Open letter to my ex
- beccamarotta93
- Sep 21, 2016
- 3 min read
Sometimes the most painful things are the hardest to talk about even though on the inside you're just crying out for someone to listen. Sometimes the most painful things are so painful that you can't put into words how you feel. Sometimes the most painful things are so painful that you don't even know how to feel or if you even should. Sometimes the most painful things are inflicted on us by the one who was supposed to love us the most, the person who ultimately destroyed us in the end.
In the beginning I tried not feeling, just brushing it off. I tried to be strong and let it go. I tried to tell everyone I'm fine so they didnt ask me anything that would require me to talk openly about my pain. I tried to pretend like the pain I felt everyday wasn't eating me alive and spitting me back out.
I truly thought life without you wouldn't be doable. I truly thought I wouldn't be able to survive or carry on, somehow here I am though making it. Each day that passes I wake up and it gets easier. I have my moments where something reminds me and I sink back down but they never last long. The feeling of knowing what it's like to love you has slowly left my body.

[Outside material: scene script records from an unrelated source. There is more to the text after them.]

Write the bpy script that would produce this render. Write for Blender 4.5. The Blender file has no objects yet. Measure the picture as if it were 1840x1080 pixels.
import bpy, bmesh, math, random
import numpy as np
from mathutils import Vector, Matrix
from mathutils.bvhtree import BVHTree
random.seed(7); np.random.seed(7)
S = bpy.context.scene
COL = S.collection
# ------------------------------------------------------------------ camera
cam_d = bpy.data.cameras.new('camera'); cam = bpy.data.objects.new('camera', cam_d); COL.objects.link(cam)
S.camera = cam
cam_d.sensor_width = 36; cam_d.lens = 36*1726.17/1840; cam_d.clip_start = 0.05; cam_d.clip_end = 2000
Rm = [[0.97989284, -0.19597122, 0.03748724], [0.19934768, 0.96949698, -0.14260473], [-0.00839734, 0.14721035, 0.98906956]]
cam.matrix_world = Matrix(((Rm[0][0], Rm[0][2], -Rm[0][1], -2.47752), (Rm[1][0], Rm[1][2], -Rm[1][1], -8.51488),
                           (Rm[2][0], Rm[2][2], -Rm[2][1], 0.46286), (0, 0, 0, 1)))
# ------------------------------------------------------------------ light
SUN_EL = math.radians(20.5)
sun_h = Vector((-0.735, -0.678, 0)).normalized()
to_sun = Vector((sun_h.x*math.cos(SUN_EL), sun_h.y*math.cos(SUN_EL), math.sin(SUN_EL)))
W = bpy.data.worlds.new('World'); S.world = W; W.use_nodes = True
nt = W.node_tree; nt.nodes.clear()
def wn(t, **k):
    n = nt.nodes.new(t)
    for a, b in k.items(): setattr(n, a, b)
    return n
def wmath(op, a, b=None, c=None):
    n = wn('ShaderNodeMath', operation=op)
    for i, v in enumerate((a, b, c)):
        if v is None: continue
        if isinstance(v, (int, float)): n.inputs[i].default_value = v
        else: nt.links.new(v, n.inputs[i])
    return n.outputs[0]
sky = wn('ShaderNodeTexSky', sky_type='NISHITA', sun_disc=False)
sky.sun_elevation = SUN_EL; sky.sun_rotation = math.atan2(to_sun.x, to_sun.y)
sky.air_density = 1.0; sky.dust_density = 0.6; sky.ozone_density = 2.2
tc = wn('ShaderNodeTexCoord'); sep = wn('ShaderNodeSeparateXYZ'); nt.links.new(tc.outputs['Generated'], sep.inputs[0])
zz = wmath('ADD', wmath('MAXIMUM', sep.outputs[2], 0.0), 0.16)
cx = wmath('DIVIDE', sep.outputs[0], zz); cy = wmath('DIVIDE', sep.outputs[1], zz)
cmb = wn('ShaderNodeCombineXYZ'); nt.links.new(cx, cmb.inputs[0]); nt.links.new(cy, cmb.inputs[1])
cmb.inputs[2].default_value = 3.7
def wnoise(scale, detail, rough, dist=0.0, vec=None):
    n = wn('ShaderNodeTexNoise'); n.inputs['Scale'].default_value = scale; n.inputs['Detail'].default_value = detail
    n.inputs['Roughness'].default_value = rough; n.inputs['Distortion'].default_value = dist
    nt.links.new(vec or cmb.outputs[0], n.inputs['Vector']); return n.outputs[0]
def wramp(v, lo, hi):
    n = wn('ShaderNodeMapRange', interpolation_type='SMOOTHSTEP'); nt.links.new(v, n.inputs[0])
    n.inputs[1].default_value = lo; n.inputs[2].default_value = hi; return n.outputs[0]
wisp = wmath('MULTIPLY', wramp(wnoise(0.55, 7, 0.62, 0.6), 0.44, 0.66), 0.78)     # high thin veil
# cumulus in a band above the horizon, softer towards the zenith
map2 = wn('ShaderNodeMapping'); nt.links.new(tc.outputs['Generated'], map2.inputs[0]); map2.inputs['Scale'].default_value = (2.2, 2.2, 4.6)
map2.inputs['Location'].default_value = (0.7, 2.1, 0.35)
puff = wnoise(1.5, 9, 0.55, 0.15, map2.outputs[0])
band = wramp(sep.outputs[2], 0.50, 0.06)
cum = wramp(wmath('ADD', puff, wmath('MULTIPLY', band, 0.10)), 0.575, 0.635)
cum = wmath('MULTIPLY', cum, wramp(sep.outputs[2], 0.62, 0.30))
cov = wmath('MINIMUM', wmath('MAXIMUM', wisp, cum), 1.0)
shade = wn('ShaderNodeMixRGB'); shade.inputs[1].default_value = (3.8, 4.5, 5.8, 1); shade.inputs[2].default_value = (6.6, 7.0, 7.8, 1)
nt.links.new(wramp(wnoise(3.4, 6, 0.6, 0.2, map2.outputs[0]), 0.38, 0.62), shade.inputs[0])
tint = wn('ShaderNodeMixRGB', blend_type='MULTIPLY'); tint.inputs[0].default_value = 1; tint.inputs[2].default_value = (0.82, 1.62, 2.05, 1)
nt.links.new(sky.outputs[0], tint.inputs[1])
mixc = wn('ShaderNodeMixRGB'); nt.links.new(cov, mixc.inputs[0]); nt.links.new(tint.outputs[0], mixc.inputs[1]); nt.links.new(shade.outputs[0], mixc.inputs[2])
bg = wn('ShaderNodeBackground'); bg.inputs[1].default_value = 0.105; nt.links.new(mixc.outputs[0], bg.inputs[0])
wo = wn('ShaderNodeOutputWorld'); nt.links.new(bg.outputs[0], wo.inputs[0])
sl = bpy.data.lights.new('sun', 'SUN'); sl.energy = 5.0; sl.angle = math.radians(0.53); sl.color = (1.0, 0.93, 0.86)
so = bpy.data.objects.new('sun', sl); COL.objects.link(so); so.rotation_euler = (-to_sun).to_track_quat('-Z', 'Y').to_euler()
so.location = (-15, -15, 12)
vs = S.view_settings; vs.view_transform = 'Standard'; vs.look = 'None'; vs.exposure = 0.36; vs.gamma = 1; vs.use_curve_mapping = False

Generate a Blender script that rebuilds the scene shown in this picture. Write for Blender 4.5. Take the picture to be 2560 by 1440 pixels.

I wanted to believe this was all a sick joke, that the person I loved didn't lie to me and drag me down to the lowest points of my life. I wanted to believe my feelings weren't being used as the center of all your jokes. I wanted so badly to believe you had any good in you but what I wanted to believe and what was actual reality were two different things.
Here I am though, been away from you for quite sometime and I'm living. You kept me awake at night for quite some time and ate me alive during my darkest moments. Losing you was like coping with a death only you're still alive. I can only imagine the power and joy you feel knowing you truly got into my soul and ripped it apart for your own pleasure.
But I don't have to go to sleep at night knowing I hurt people to get to where I want. I don't have to rip others apart and laugh knowing that I broke them into pieces. I don't have to remember in the back of my head that the devil himself walks closely with me. I don't have to deal with the lessons God is going to have to teach me one day because I hurt so many people. I don't have to deal with losing someone amazing because quite frankly you aren't and never will be. I don't have to one day look around and see all the damage I've done. I don't have to be haunted for the rest of my life from the horrible choices I've made.
But you do.
I can't imagine living with such emptiness in my soul that hurting, using and controlling other people's souls for my own amusement is what gets me by. The damage you cause others will always leave a trail behind you and one day you will end up creating such a mess that it won't be fixable. One day you'll feel the pain you inflict on others, one day you won't be able to escape either.
I finally forgive you though, I'm finally setting myself free from this. These chains you held me with aren't there anymore.